Maputo, (Lusa) – A Comissão Nacional de Direitos Humanos de Moçambique (CNHD) condenou hoje o “tratamento cruel” de reclusos que foram recapturados após fugirem durante rebeliões em duas cadeias de Maputo, anunciando a criação de uma comissão para investigar o caso.
“A CNHD condena veemente o tratamento cruel, degradante e desumano de reclusos por ser contrário às regras mínimas das Nações Unidas para tratamento de reclusos, à Declaração Universal de Direitos Humanos [e à] Constituição da República”, lê-se numa nota da organização distribuída hoje à comunicação social.
Pelo menos 332 reclusos, do total de 1.534 que fugiram após rebeliões em duas cadeias em Maputo, foram recapturados, anunciou hoje o Serviço Nacional Penitenciário de Moçambique (Sernap).
Os reclusos fugiram dos estabelecimentos Penitenciário Especial da Máxima Segurança e Provincial de Maputo, localizados a mais de 14 quilómetros do centro da capital moçambicana, cerca das 13:00 locais (11:00 em Lisboa) do dia 25 de dezembro e foram recapturados em resultado de operações conjuntas entre o Sernap e as Forças de Defesa e Segurança.
“Das imagens veiculadas através de vídeos amadores, foi possível captar vários cenários flagrantes de violação de direitos humanos que atentam contra a honra e dignidade humana (…). Diante deste cenário, a CNHD criou uma comissão de trabalho que se encontra a averiguar os contornos sobre o caso”, acrescenta-se na nota de CNHD.
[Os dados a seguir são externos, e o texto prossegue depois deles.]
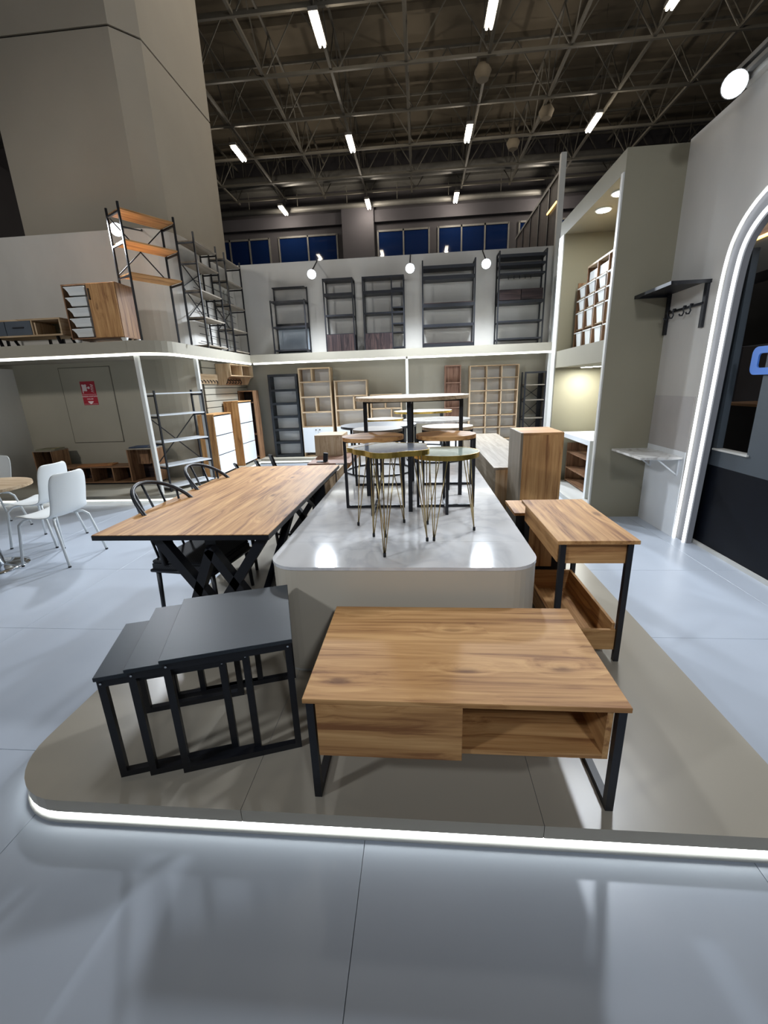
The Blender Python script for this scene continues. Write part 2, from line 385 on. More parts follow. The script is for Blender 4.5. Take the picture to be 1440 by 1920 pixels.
# low dais along the walls, with LED at its foot
dpts = [(-8.5, 5.52), (-3.75, 5.52)] + arc(-3.72, 5.94, 0.42, -90, 0, 8) + [(-3.30, 8.56), (2.44, 8.56)]
dais = T('display_dais', 'low grey dais along the walls carrying the bookcases and cabinets', 'platform')
MB().prism(dpts + [(2.44, 9.05), (-3.66, 9.05), (-3.66, 7.3), (-4.15, 6.8), (-8.5, 6.8)], 0.055, 0.10).build('top_slab', GREIGEW, dais)
ins = inset(dpts, 0.05)
MB().prism(ins + [(2.40, 9.0), (-3.6, 9.0), (-3.7, 7.3), (-4.15, 6.75), (-8.4, 6.75)], 0.0, 0.055).build('plinth_base', TRIMW, dais)
li = inset(dpts, 0.03)
rod('light_line', dais, LEDD, [(x, y, 0.03) for x, y in li], 0.010, 6)
# slatted display board on the turned wall
slat = T('slat_board', 'grey slatted wall board behind the shoe cabinets', 'wall board', (-3.645, 7.24, 0.33))
for k in range(15):
    box('slat', slat, GREIGEW, 0, 0.018, 0, 1.80, k * .11, k * .11 + .098)
box('backing', slat, BLACK, -0.003, 0.003, 0, 1.80, 0, 1.645)

# upright end post of the back wall
struct(box('trim_6', None, TRIMW, 2.42, 2.51, 8.86, 8.95, 0.0, 5.15))
# neighbouring stand seen over the back wall: dark glazed partition
nb = T('glass_partition', 'dark glazed partition of the neighbouring stand above the back wall', 'partition', (2.9, 10.4, 0))
for k in range(6):
    box('post', nb, BLACK, -.03, .03, k * .85, k * .85 + .06, 3.0, 5.55)
    if k < 5: box('glass_pane', nb, DARKW[2], -.012, .012, k * .85 + .06, k * .85 + .85, 3.0, 5.5)
box('top_rail', nb, DUCT, -.035, .035, -.1, 4.4, 5.5, 5.56)
box('warm_light', nb, LEDY, -.05, -.03, .2, .9, 5.0, 5.03)

# ---------------- right side: pier, niches, wall, arch
pier = struct(MB().build('trim_7', PIERM) if False else box('trim_7', None, PIERM, 1.84, 2.419, 4.67, 4.75, 0, 3.40))
nic = struct(box('wall_portal', None, PIERM, 1.84, 2.60, 6.32, 6.52, 0, 3.40)); nic.name = 'wall_niche_right'
box('top_band', nic, PIERM, 1.84, 2.60, 4.75, 6.32, 3.22, 3.40)
box('middle_band', nic, PIERM, 1.84, 2.60, 4.75, 6.32, 1.62, 1.83)
box('back_panel', nic, PIERM, 2.52, 2.60, 5.05, 6.32, 1.83, 3.22)
box('back_panel', nic, PIERM, 2.52, 2.60, 4.75, 6.32, 0.0, 1.62)
box('edge_strip', nic, TRIMW, 1.825, 1.84, 4.675, 4.72, 0.02, 3.22)
box('edge_strip', nic, TRIMW, 1.825, 1.84, 6.33, 6.50, 0.02, 3.22)
box('floor_slab', nic, TRIMW, 1.80, 2.52, 4.76, 6.34, 0.0, 0.06)
for i, (x, y, z, lab) in enumerate(((2.0, 5.55, 3.22, 'round downlight in the upper niche, further one'), (1.99, 5.12, 3.22, 'round downlight in the upper niche, nearer one'), (2.16, 6.05, 1.62, 'round downlight in the lower niche, left one'), (2.24, 5.85, 1.62, 'round downlight in the lower niche, right one'))):
    d = T('downlight', lab, 'light', (x, y, z), 0, 'downlights of the right niche')
    MB().disc(0, 0, .085, .085, -.012, 0.0, 24).build('rim', TRIMW, d)
    MB().disc(0, 0, .07, .07, -.018, -.0125, 24).build('diffuser', DISC, d)
    l = bpy.data.lights.new('niche_lamp', 'AREA'); l.energy = 9; l.size = 0.13; l.shape = 'DISK'; l.color = (.97, 1, .93)
    lo = bpy.data.objects.new('niche_lamp', l); COL.objects.link(lo); lo.location = (x, y, z - .03)

# right wall with the arched doorway (rounded corner), plane x = 2.36
XW = 2.36
arch_out = [(4.0, 0.0), (3.97, 1.0), (3.95, 1.9), (3.935, 2.2), (3.90, 2.40), (3.80, 2.555), (3.62, 2.675), (3.35, 2.72), (2.6, 2.72)]
def wallpoly(): return [(4.67, 0.0), (4.67, 3.42), (2.4, 3.42), (2.4, 2.72)] + arch_out[::-1][1:]
mb = MB(); n = wallpoly()
for xx in (XW - .02, XW + .10):
    pass
lo = [mb.bm.verts.new((XW, y, z)) for y, z in n]; hi = [mb.bm.verts.new((XW + .06, y, z)) for y, z in n]
mb.bm.faces.new(lo); mb.bm.faces.new(hi[::-1])
for i in range(len(n)): mb.bm.faces.new((lo[i], hi[i], hi[(i + 1) % len(n)], lo[(i + 1) % len(n)]))
wall_right = struct(mb.build('wall_right', PLASTER))
WPAN = mat('white_wall_panel', '#edf0f2', 0.35, noise=0.02)
box('upper_panel', wall_right, mat('pale_grey_panel', '#b9b5b2', .5, noise=.03), XW - .006, XW, 4.01, 4.665, 0.80, 1.28)
box('lower_panel', wall_right, WPAN, XW - .008, XW, 4.01, 4.665, 0.0, 0.80)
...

De acordo com as autoridades, os reclusos evadidos estavam a cumprir penas por crimes diversos, incluindo ações conexas ao terrorismo, homicídio, roubo, tráfico de drogas e outros “delitos graves”, com sentenças que variam de cinco a 25 anos de prisão.
No mesmo dia em que foram registadas as rebeliões, o comandante-geral da Polícia da República de Moçambique (PRM), Bernardino Rafael, considerou que se tratou de “uma ação premeditada” e da responsabilidade de manifestantes pós-eleitorais que, desde outubro, estão na rua protestando contra os resultados das eleições gerais.
“Fazendo barulho, nas suas manifestações, exigindo que pudessem retirar os presos que ali se encontram a cumprir as suas penas”, descreveu Bernardino Rafael, explicando que esta ação provocou agitação no interior da cadeia, o que levou ao desabamento de um muro, propiciando a fuga, apesar da “confrontação imediata” com os guardas prisionais.
Segundo dados das autoridades atualizados hoje, pelo menos 35 pessoas morreram em resultado da confrontação entre os guardas e os reclusos.
Num direto na rede social Facebook, Venâncio Mondlane, candidato presidencial que lidera, a partir do estrangeiro, a contestação aos resultados eleitorais, rejeitou a tese do envolvimento dos manifestantes, acusando as autoridades de terem propositadamente deixado os reclusos fugir, com o objetivo de manipular as massas e desviar o foco da sociedade.
“Foi tudo propositado. São técnicas de manipulação de massas à moda dos serviços secretos soviéticos (…) para que as pessoas parem de falar na fraude eleitoral. Querem desviar o nosso foco”, declarou Mondlane, acusando também as autoridades de terem “sacrificado” alguns dos reclusos.
No mesmo dia, rebeliões similares foram registadas na Cadeia de Manhiça, norte da província de Maputo, onde os manifestantes libertaram os presos, e na Cadeia de Mabalane, que registou uma tentativa de fuga.
O Centro para a Democracia e Direitos Humanos (CDD), Organização Não-Governamental (ONG) moçambicana, entregou, segunda-feira, uma queixa à Procuradoria-Geral da República contra os ministérios do Interior e da Justiça pelo “massacre” dos reclusos, que foram “assassinados pelas balas da polícia”, segundo o diretor do CDD, Adriano Nuvunga.
Moçambique atravessa desde outubro uma crise pós-eleitoral, com protestos e paralisações que têm culminado em confrontos violentos entre polícia e manifestantes que rejeitam os resultados das eleições de 09 de outubro, com quase 300 mortos e mais de 500 pessoas feridas a tiro, segundo a sociedade civil.